## Task
Write out the material exactly, with the pictures left out.

## Data shown
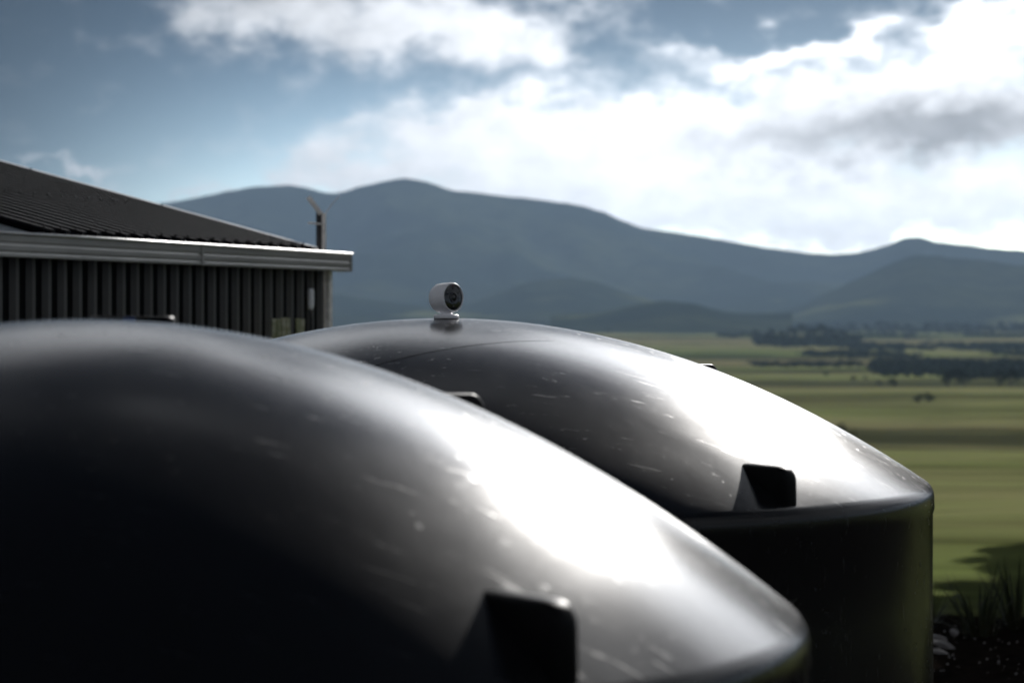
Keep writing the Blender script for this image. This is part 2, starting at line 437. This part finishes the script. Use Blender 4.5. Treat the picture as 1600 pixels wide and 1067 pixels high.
def tank(dome, loc, label, lugs):
    t = empty('water_tank', loc)
    MB().lathe(dome.profile(), 192).build('body', M_TANK, t, smooth=True, sharp=60)
    for a in lugs: lug(t, *a)
    return tag(t, label, 'water tank', 'black water tanks in the yard')
T_FAR = (-.215, 7.63, 0); T_NEAR = (-.80, 4.5, 0)
ft = tank(FAR, T_FAR, 'further black domed water tank with the small white camera standing on its top',
          [(-50.0, 1.33, 1.50, EYE - .408, .16, .05), (40.5, .86, 1.205, EYE - .171, .20, .06), (130, 1.33, 1.50, EYE - .408, .16, .05)])
nt = tank(NEAR, T_NEAR, 'nearest black domed water tank filling the lower left',
          [(-48.0, 1.13, 1.318, EYE - .415, .16, .05), (43.5, .66, 1.0, EYE - .166, .20, .06), (135, 1.13, 1.318, EYE - .415, .16, .05)])
# mould seam curving over the far dome
sm = MB(); pts = []; rads = []
for i in range(33):
    t = i / 32; X = -.40 + .74 * t; Y = -.88 + .41 * t + .04 * t * t
    pts.append((X, Y, dome_z(sqrt(X * X + Y * Y)) + .0002)); rads.append(.0002 + .0010 * max(0, 1 - t))
sm.tube(pts, rads, 5).build('mould_seam', M_SEAM, ft, smooth=True)
# low filler hatch on the back of the near dome
hx, hy = -.016, .70
hz = EYE - .005
nk = MB(); 
def rrect(w, d, c, n=4):
    o = []
    for sx, sy, a0 in ((1, 1, 0), (-1, 1, 90), (-1, -1, 180), (1, -1, 270)):
        for i in range(n + 1):
            a = RAD(a0 + 90 * i / n); o.append((sx * (w / 2 - c) + c * cos(a), sy * (d / 2 - c) + c * sin(a)))
    return o
h = empty('filler_hatch', (hx, hy, 0), RAD(8)); h.parent = nt
MB().prism(rrect(.145, .20, .03), NEAR.z(.9) - .03, hz - .028, lambda p, q, t: (p, q, t)).build('collar', M_LUG, h)
MB().prism(rrect(.18, .24, .035), hz - .034, hz, lambda p, q, t: (p, q, t)).build('lid', M_LUG, h, bevel=.008, smooth=True, sharp=50)
MB().box((-.018, -.126, hz - .040), (.008, -.1205, hz - .003)).build('strap', M_BLUE, h, bevel=.001)
# concrete pad the tanks stand on
pad = MB().prism([(-3.2, 2.6), (2.2, 2.6), (2.2, 10.0), (-3.2, 10.0)], -.12, .045, lambda p, q, t: (p, q, t)).build('tank_pad', M_CONC, bevel=.01)
tag(pad, kind='structure')
yv = []; YN = 80  # dark ground sheet added out of view to darken the tank walls' reflections
for j in range(YN + 1):
    for i in range(YN + 1):
        x = -34 + 82 * i / YN; y = -60 + 76 * j / YN; yv.append((x, y, ground_z(x, y) + .012 + .05 * min(1, max(0, (sqrt(x * x + y * y) - 17) / 6))))
tag(MB().add(yv, [(j * (YN + 1) + i, j * (YN + 1) + i + 1, (j + 1) * (YN + 1) + i + 1, (j + 1) * (YN + 1) + i) for j in range(YN) for i in range(YN)]).build('yard', mat('added_dark_gravel', (.030, .028, .027), 1.0, 0.0, var=.5, vscale=14)), kind='structure')

# ------------------------------------------------------------------ security camera on the far tank
CX, CY = -.205, 7.55
cz = dome_z(abs(CY - 7.63)) - .001
sc = empty('security_camera', (CX, CY, cz))
tag(sc, 'small white round security camera on a disc foot on the far tank top', 'camera')
MB().lathe([(0, .0145), (.034, .0145), (.039, .012), (.0405, .008), (.0395, .003), (.037, 0), (0, 0)], 40).build('foot', M_WHITE, sc, smooth=True, sharp=60)
MB().lathe([(0, .0015), (.0385, .0015), (.0385, -.006), (0, -.006)], 40).build('foot_gasket', M_CABLE, sc)
MB().lathe([(0, .034), (.013, .034), (.013, .026), (.019, .017), (.024, .0135), (0, .0135)], 28).build('neck', M_WHITE, sc, smooth=True)
yaw = RAD(46)                               # turned to the viewer's right, a little up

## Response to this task
Keep writing the Blender script for this image. This is part 2, starting at line 437. This part finishes the script. Use Blender 4.5. Treat the picture as 1600 pixels wide and 1067 pixels high.
def tank(dome, loc, label, lugs):
    t = empty('water_tank', loc)
    MB().lathe(dome.profile(), 192).build('body', M_TANK, t, smooth=True, sharp=60)
    for a in lugs: lug(t, *a)
    return tag(t, label, 'water tank', 'black water tanks in the yard')
T_FAR = (-.215, 7.63, 0); T_NEAR = (-.80, 4.5, 0)
ft = tank(FAR, T_FAR, 'further black domed water tank with the small white camera standing on its top',
          [(-50.0, 1.33, 1.50, EYE - .408, .16, .05), (40.5, .86, 1.205, EYE - .171, .20, .06), (130, 1.33, 1.50, EYE - .408, .16, .05)])
nt = tank(NEAR, T_NEAR, 'nearest black domed water tank filling the lower left',
          [(-48.0, 1.13, 1.318, EYE - .415, .16, .05), (43.5, .66, 1.0, EYE - .166, .20, .06), (135, 1.13, 1.318, EYE - .415, .16, .05)])
# mould seam curving over the far dome
sm = MB(); pts = []; rads = []
for i in range(33):
    t = i / 32; X = -.40 + .74 * t; Y = -.88 + .41 * t + .04 * t * t
    pts.append((X, Y, dome_z(sqrt(X * X + Y * Y)) + .0002)); rads.append(.0002 + .0010 * max(0, 1 - t))
sm.tube(pts, rads, 5).build('mould_seam', M_SEAM, ft, smooth=True)
# low filler hatch on the back of the near dome
hx, hy = -.016, .70
hz = EYE - .005
nk = MB(); 
def rrect(w, d, c, n=4):
    o = []
    for sx, sy, a0 in ((1, 1, 0), (-1, 1, 90), (-1, -1, 180), (1, -1, 270)):
        for i in range(n + 1):
            a = RAD(a0 + 90 * i / n); o.append((sx * (w / 2 - c) + c * cos(a), sy * (d / 2 - c) + c * sin(a)))
    return o
h = empty('filler_hatch', (hx, hy, 0), RAD(8)); h.parent = nt
MB().prism(rrect(.145, .20, .03), NEAR.z(.9) - .03, hz - .028, lambda p, q, t: (p, q, t)).build('collar', M_LUG, h)
MB().prism(rrect(.18, .24, .035), hz - .034, hz, lambda p, q, t: (p, q, t)).build('lid', M_LUG, h, bevel=.008, smooth=True, sharp=50)
MB().box((-.018, -.126, hz - .040), (.008, -.1205, hz - .003)).build('strap', M_BLUE, h, bevel=.001)
# concrete pad the tanks stand on
pad = MB().prism([(-3.2, 2.6), (2.2, 2.6), (2.2, 10.0), (-3.2, 10.0)], -.12, .045, lambda p, q, t: (p, q, t)).build('tank_pad', M_CONC, bevel=.01)
tag(pad, kind='structure')
yv = []; YN = 80  # dark ground sheet added out of view to darken the tank walls' reflections
for j in range(YN + 1):
    for i in range(YN + 1):
        x = -34 + 82 * i / YN; y = -60 + 76 * j / YN; yv.append((x, y, ground_z(x, y) + .012 + .05 * min(1, max(0, (sqrt(x * x + y * y) - 17) / 6))))
tag(MB().add(yv, [(j * (YN + 1) + i, j * (YN + 1) + i + 1, (j + 1) * (YN + 1) + i + 1, (j + 1) * (YN + 1) + i) for j in range(YN) for i in range(YN)]).build('yard', mat('added_dark_gravel', (.030, .028, .027), 1.0, 0.0, var=.5, vscale=14)), kind='structure')

# ------------------------------------------------------------------ security camera on the far tank
CX, CY = -.205, 7.55
cz = dome_z(abs(CY - 7.63)) - .001
sc = empty('security_camera', (CX, CY, cz))
tag(sc, 'small white round security camera on a disc foot on the far tank top', 'camera')
MB().lathe([(0, .0145), (.034, .0145), (.039, .012), (.0405, .008), (.0395, .003), (.037, 0), (0, 0)], 40).build('foot', M_WHITE, sc, smooth=True, sharp=60)
MB().lathe([(0, .0015), (.0385, .0015), (.0385, -.006), (0, -.006)], 40).build('foot_gasket', M_CABLE, sc)
MB().lathe([(0, .034), (.013, .034), (.013, .026), (.019, .017), (.024, .0135), (0, .0135)], 28).build('neck', M_WHITE, sc, smooth=True)
yaw = RAD(46)                               # turned to the viewer's right, a little up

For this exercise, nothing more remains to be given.